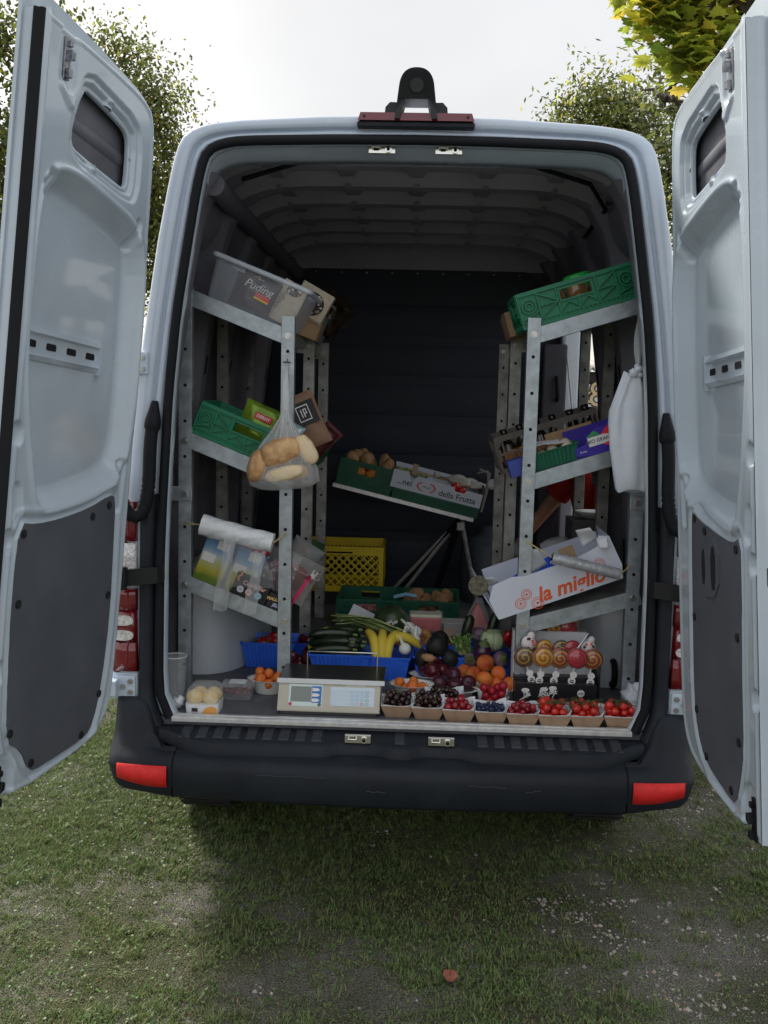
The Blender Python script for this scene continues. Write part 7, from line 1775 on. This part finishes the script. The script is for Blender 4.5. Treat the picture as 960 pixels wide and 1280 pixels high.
┄┄┄┄┄┄┄┄┄┄┄┄┄┄┄┄┄┄┄┄
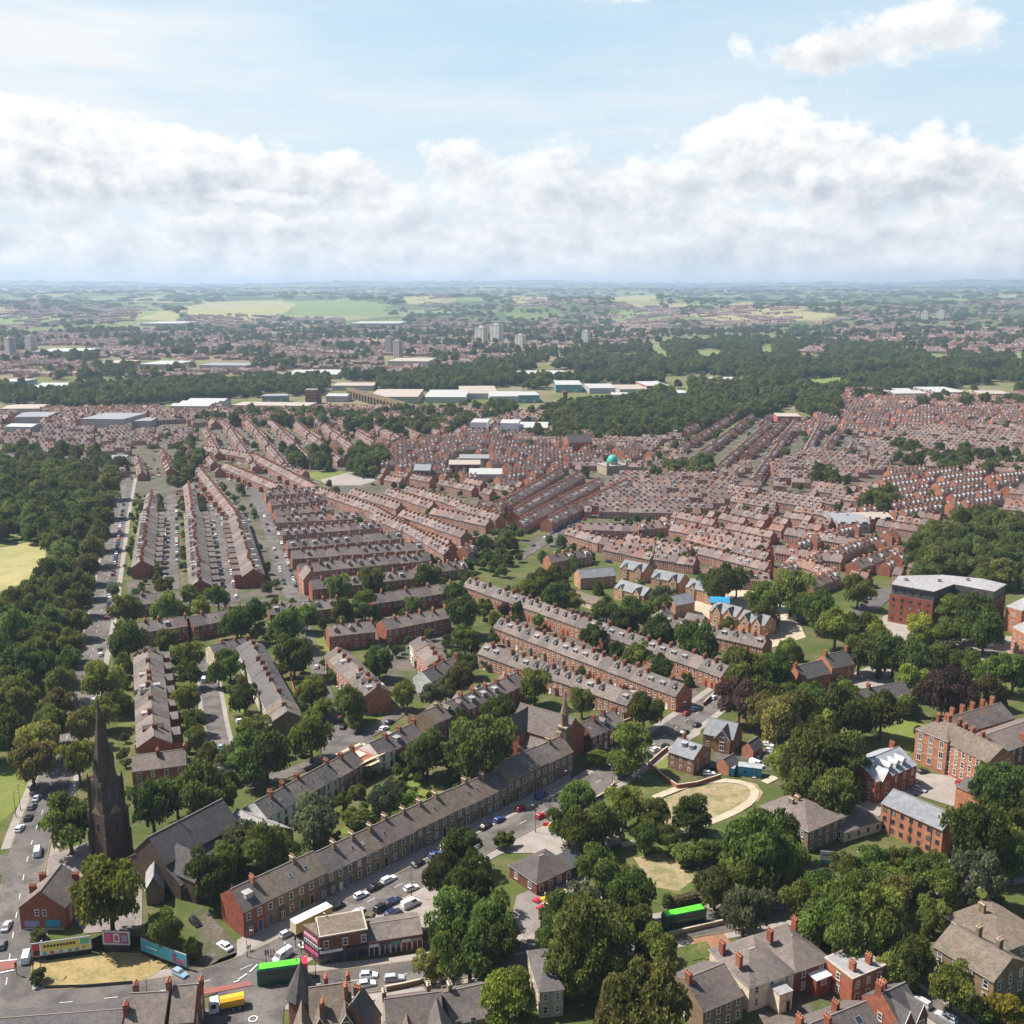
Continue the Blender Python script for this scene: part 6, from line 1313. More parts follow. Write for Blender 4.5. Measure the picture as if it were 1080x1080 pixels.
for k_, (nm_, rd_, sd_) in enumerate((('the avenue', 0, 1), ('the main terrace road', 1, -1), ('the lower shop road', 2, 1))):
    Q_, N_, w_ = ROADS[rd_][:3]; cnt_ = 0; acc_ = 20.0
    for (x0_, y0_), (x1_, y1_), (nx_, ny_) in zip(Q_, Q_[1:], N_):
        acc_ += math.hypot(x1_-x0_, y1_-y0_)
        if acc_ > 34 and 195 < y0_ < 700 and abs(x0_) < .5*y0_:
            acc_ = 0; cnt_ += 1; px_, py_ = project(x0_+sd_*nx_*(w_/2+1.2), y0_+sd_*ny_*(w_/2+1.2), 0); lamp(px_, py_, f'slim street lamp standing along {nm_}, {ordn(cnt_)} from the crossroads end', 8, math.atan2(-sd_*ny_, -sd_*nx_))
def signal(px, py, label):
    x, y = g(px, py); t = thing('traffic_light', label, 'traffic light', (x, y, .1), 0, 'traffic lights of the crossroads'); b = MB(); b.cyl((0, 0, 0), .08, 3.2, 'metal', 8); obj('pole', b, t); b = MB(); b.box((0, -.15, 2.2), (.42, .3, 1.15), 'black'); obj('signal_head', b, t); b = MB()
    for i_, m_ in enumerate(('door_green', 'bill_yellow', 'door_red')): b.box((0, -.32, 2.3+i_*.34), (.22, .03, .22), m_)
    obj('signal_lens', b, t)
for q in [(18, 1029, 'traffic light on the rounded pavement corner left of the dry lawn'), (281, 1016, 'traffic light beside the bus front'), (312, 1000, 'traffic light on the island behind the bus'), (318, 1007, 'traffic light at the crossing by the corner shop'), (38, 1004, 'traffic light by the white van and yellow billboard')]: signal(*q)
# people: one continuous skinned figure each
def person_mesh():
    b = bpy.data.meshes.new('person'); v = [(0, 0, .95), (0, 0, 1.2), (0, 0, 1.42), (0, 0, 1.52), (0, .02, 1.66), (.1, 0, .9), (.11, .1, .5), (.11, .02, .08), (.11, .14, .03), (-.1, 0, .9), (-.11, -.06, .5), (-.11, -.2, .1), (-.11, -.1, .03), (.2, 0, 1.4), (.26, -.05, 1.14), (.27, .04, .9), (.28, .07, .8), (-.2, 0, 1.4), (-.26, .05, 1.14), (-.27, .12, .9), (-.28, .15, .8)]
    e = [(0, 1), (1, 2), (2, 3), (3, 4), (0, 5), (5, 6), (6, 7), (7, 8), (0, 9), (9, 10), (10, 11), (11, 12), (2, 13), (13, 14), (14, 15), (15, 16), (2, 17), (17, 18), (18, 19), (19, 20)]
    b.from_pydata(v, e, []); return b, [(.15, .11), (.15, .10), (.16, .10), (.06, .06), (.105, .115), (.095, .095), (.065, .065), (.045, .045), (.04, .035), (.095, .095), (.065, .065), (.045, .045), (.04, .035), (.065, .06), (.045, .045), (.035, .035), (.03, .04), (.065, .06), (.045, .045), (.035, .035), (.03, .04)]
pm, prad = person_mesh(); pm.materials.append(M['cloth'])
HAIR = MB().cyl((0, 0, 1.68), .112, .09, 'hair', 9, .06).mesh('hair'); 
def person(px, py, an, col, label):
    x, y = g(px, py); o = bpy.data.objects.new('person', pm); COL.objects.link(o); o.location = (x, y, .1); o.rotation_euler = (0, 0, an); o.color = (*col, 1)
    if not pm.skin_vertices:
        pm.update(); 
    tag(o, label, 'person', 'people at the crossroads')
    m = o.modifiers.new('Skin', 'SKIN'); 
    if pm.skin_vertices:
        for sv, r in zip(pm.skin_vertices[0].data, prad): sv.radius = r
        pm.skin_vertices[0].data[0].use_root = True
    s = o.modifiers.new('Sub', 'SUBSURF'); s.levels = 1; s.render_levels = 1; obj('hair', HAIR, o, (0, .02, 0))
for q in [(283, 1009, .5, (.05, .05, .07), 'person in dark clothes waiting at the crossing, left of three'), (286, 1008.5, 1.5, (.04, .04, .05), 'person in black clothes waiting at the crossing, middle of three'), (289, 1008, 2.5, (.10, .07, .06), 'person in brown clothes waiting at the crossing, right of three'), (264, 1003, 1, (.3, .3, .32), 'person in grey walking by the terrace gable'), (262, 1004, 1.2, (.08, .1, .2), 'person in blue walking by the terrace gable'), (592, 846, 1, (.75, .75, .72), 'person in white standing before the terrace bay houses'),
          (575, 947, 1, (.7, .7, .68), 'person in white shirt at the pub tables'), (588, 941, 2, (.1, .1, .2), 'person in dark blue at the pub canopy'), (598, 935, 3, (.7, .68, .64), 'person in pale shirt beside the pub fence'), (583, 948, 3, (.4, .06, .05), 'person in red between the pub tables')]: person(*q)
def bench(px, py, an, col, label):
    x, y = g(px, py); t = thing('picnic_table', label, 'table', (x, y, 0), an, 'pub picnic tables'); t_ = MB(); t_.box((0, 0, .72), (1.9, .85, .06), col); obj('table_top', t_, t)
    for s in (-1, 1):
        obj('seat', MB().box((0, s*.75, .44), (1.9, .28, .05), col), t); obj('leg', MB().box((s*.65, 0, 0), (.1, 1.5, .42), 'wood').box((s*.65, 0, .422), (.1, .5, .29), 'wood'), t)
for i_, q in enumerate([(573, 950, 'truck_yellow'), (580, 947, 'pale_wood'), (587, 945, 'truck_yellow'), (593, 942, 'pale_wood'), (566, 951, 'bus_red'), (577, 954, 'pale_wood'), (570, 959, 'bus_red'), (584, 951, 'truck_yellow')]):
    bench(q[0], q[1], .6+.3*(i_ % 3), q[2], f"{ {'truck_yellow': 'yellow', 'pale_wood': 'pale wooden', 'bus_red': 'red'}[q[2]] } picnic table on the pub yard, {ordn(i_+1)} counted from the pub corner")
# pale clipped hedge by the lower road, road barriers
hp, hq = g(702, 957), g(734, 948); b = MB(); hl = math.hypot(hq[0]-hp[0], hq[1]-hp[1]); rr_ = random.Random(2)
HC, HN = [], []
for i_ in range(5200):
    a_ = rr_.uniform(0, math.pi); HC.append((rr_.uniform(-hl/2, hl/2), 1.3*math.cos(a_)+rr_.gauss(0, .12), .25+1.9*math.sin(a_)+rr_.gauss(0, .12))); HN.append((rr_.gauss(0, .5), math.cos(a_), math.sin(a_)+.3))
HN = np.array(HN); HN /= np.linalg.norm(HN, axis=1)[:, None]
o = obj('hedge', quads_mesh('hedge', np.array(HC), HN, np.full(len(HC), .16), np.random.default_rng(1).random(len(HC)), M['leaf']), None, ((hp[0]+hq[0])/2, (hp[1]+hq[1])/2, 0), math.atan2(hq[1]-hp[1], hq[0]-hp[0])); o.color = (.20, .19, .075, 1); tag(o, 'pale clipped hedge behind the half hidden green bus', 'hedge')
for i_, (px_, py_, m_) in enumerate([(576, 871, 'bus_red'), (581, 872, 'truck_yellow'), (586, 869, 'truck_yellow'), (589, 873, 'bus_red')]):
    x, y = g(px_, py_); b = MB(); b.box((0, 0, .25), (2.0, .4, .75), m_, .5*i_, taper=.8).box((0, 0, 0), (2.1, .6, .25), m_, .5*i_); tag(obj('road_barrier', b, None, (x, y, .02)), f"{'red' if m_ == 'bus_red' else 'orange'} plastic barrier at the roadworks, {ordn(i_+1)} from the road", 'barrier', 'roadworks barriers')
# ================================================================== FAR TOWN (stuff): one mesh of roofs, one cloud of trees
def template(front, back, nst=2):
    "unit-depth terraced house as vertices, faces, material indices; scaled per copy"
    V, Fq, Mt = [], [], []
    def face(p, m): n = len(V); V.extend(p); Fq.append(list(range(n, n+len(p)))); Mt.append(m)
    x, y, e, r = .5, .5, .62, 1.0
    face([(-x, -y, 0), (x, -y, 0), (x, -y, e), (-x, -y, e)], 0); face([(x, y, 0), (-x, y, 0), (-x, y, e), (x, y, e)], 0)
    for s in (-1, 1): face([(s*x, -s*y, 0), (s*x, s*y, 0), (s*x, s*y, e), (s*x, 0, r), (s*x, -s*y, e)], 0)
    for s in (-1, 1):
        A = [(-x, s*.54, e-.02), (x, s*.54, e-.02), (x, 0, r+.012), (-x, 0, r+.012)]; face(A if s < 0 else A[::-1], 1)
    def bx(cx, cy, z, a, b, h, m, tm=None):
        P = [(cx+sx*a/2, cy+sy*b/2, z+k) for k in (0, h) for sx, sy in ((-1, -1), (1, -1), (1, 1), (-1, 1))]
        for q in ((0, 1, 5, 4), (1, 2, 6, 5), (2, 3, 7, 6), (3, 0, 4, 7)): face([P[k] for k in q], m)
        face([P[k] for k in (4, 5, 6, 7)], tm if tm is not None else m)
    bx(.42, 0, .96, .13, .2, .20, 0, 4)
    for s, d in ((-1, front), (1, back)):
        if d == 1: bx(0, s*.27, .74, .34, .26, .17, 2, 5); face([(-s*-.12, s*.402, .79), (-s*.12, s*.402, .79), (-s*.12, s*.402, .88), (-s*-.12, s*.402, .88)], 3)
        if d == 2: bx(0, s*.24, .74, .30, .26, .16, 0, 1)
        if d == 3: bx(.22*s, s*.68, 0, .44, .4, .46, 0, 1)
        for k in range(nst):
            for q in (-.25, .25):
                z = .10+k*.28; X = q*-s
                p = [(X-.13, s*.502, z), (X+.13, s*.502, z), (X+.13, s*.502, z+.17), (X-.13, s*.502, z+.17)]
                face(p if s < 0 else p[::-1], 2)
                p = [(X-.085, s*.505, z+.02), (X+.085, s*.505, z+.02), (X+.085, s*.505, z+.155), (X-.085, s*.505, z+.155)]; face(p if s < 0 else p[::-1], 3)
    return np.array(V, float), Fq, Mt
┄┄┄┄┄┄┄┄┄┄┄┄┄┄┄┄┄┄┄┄
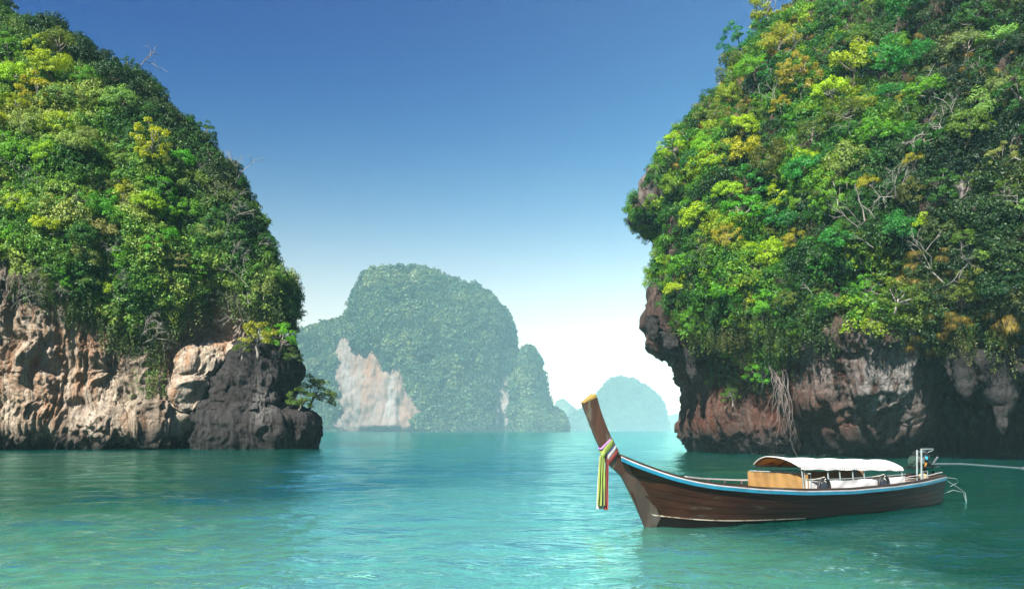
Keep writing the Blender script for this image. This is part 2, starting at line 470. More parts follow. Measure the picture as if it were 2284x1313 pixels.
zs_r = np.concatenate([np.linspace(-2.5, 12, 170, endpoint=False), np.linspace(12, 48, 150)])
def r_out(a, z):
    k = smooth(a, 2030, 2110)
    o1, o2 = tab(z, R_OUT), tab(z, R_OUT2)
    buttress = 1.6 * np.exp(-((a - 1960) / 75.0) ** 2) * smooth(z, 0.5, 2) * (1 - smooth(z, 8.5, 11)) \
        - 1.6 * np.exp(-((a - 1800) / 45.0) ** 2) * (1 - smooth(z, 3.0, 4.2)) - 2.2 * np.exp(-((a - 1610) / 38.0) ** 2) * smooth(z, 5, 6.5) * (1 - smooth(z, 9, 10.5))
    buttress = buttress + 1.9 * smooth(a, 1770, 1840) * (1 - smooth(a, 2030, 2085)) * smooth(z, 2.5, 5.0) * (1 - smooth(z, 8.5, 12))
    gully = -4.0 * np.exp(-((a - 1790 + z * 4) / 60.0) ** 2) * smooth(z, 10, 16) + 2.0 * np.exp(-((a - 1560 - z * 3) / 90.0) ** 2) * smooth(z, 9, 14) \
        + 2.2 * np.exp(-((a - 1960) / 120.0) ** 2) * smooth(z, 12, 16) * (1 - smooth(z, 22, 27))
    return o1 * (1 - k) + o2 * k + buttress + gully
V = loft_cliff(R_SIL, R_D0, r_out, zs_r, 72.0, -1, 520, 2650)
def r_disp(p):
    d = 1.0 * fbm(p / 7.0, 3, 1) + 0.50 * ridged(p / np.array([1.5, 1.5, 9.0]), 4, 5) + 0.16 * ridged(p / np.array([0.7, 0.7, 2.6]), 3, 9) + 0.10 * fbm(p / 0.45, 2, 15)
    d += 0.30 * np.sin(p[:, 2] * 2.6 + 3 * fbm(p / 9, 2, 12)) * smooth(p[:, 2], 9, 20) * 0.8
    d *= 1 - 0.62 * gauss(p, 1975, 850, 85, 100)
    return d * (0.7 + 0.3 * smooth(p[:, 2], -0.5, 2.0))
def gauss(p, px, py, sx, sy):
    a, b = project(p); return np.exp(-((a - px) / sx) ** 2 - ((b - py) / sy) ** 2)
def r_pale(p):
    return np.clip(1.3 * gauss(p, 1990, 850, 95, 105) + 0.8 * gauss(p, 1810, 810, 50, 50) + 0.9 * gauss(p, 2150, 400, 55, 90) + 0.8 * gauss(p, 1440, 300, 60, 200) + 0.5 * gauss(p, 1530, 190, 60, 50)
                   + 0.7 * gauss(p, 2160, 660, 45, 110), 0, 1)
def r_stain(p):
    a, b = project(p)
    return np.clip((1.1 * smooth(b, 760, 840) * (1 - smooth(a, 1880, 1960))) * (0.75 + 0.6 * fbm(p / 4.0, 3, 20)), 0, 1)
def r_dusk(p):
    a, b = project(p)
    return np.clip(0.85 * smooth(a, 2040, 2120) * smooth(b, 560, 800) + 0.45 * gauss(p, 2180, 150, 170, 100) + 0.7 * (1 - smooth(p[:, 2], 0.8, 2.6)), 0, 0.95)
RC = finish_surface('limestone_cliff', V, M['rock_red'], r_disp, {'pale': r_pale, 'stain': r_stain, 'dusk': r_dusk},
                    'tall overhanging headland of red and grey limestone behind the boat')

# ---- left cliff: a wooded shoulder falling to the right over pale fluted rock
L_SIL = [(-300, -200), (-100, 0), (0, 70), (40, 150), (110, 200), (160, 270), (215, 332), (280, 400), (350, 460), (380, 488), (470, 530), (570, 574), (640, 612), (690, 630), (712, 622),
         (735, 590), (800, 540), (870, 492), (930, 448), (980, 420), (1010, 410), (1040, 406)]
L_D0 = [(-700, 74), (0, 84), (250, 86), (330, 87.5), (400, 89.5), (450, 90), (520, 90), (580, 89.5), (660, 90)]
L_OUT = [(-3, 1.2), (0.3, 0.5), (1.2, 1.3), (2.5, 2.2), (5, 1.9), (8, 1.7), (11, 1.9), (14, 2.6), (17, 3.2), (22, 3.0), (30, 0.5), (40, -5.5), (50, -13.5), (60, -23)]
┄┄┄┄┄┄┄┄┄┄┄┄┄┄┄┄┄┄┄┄
#### REQUIRED WORK
Report only how many lines in the entries contain "parts".

#### EXERCISE OUTPUT
2